## OBJECTIVE
Repeat all the material exactly; pictures stay out of your copy.

## DATA BLOCK
#####
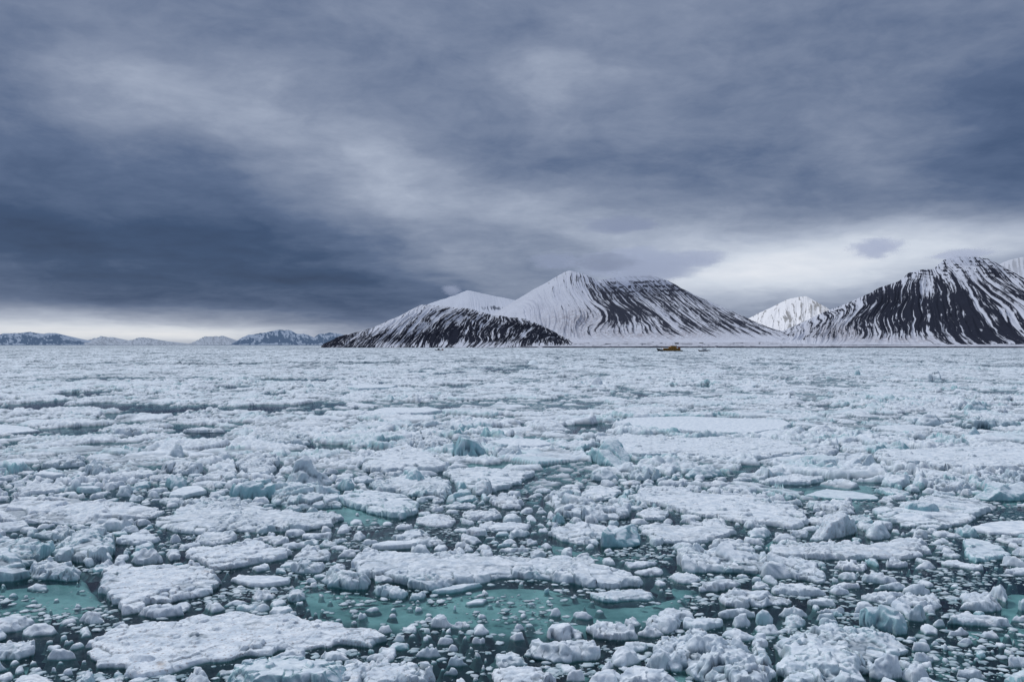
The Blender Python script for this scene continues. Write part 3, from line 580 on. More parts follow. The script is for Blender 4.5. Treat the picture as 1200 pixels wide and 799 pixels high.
pool = np.zeros(ggx.shape, bool)
for im, p, dz, lab in SUBS:
    if dz > -.22: occupy([ground(*q) for q in conv(im, pts(p))], -.2, pool)
heroes = []
for ln in HERO.strip().split('\n'):
    im, p, h, st, te, di, lab = ln.split('|')
    h = float(h); P0 = conv(im, pts(p)); yy = sum(q[1] for q in P0) / len(P0)
    h *= (.62 if st == 'rubble' else .8) if yy > 590 else (.85 if yy > 520 else 1)
    P = raise_back(P0, h)
    heroes.append((P, h, st, float(te) * .8, float(di), lab))
NAMES = {'flat': ('ice_floe', 'ice floe'), 'smooth': ('ice_floe', 'ice floe'), 'lumpy': ('ice_floe', 'ice floe'), 'rubble': ('ice_hummock', 'rubble ice'),
         'block': ('ice_block', 'ice block'), 'peak': ('ice_peak', 'ice block'), 'round': ('ice_lump', 'ice lump')}
far_poly = []
for i, (P, h, st, te, di, lab) in enumerate(heroes):
    cy = sum(p[1] for p in P) / len(P); w = max(p[0] for p in P) - min(p[0] for p in P)
    cell = max(cy * .00105, w / 330)
    V, Q, A, mid = piece(P, h, st, cell, 100 + i * 7, te, di, ledge=min(.9, .25 + .12 * w), ldep=.9, glow=.32)
    nm, cat = NAMES[st]
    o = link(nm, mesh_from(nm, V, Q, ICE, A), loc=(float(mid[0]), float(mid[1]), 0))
    tag(o, lab, cat, 'traced floes and blocks of the drifting pack ice')
    if cy < 133: occupy(P, .12, occ)
    else: far_poly.append(P)
for i, (im, p, dz, lab) in enumerate(SUBS):
    P = [ground(*q) for q in conv(im, pts(p))]
    cy = sum(q[1] for q in P) / len(P)
    V, Q, A, mid = piece(P, .1, 'sub', cy * .003, 900 + i * 5, 0, 0, ledge=.9)
    V[:, 2] += dz * .5; V[:, 2] = np.minimum(V[:, 2], -.07)
    o = link('submerged_ice', mesh_from('submerged_ice', V, Q, ICE, A), loc=(float(mid[0]), float(mid[1]), 0))
    tag(o, lab, 'submerged ice', kind='structure')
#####
## ANSWER TO THE TASK
The Blender Python script for this scene continues. Write part 3, from line 580 on. More parts follow. The script is for Blender 4.5. Treat the picture as 1200 pixels wide and 799 pixels high.
pool = np.zeros(ggx.shape, bool)
for im, p, dz, lab in SUBS:
    if dz > -.22: occupy([ground(*q) for q in conv(im, pts(p))], -.2, pool)
heroes = []
for ln in HERO.strip().split('\n'):
    im, p, h, st, te, di, lab = ln.split('|')
    h = float(h); P0 = conv(im, pts(p)); yy = sum(q[1] for q in P0) / len(P0)
    h *= (.62 if st == 'rubble' else .8) if yy > 590 else (.85 if yy > 520 else 1)
    P = raise_back(P0, h)
    heroes.append((P, h, st, float(te) * .8, float(di), lab))
NAMES = {'flat': ('ice_floe', 'ice floe'), 'smooth': ('ice_floe', 'ice floe'), 'lumpy': ('ice_floe', 'ice floe'), 'rubble': ('ice_hummock', 'rubble ice'),
         'block': ('ice_block', 'ice block'), 'peak': ('ice_peak', 'ice block'), 'round': ('ice_lump', 'ice lump')}
far_poly = []
for i, (P, h, st, te, di, lab) in enumerate(heroes):
    cy = sum(p[1] for p in P) / len(P); w = max(p[0] for p in P) - min(p[0] for p in P)
    cell = max(cy * .00105, w / 330)
    V, Q, A, mid = piece(P, h, st, cell, 100 + i * 7, te, di, ledge=min(.9, .25 + .12 * w), ldep=.9, glow=.32)
    nm, cat = NAMES[st]
    o = link(nm, mesh_from(nm, V, Q, ICE, A), loc=(float(mid[0]), float(mid[1]), 0))
    tag(o, lab, cat, 'traced floes and blocks of the drifting pack ice')
    if cy < 133: occupy(P, .12, occ)
    else: far_poly.append(P)
for i, (im, p, dz, lab) in enumerate(SUBS):
    P = [ground(*q) for q in conv(im, pts(p))]
    cy = sum(q[1] for q in P) / len(P)
    V, Q, A, mid = piece(P, .1, 'sub', cy * .003, 900 + i * 5, 0, 0, ledge=.9)
    V[:, 2] += dz * .5; V[:, 2] = np.minimum(V[:, 2], -.07)
    o = link('submerged_ice', mesh_from('submerged_ice', V, Q, ICE, A), loc=(float(mid[0]), float(mid[1]), 0))
    tag(o, lab, 'submerged ice', kind='structure')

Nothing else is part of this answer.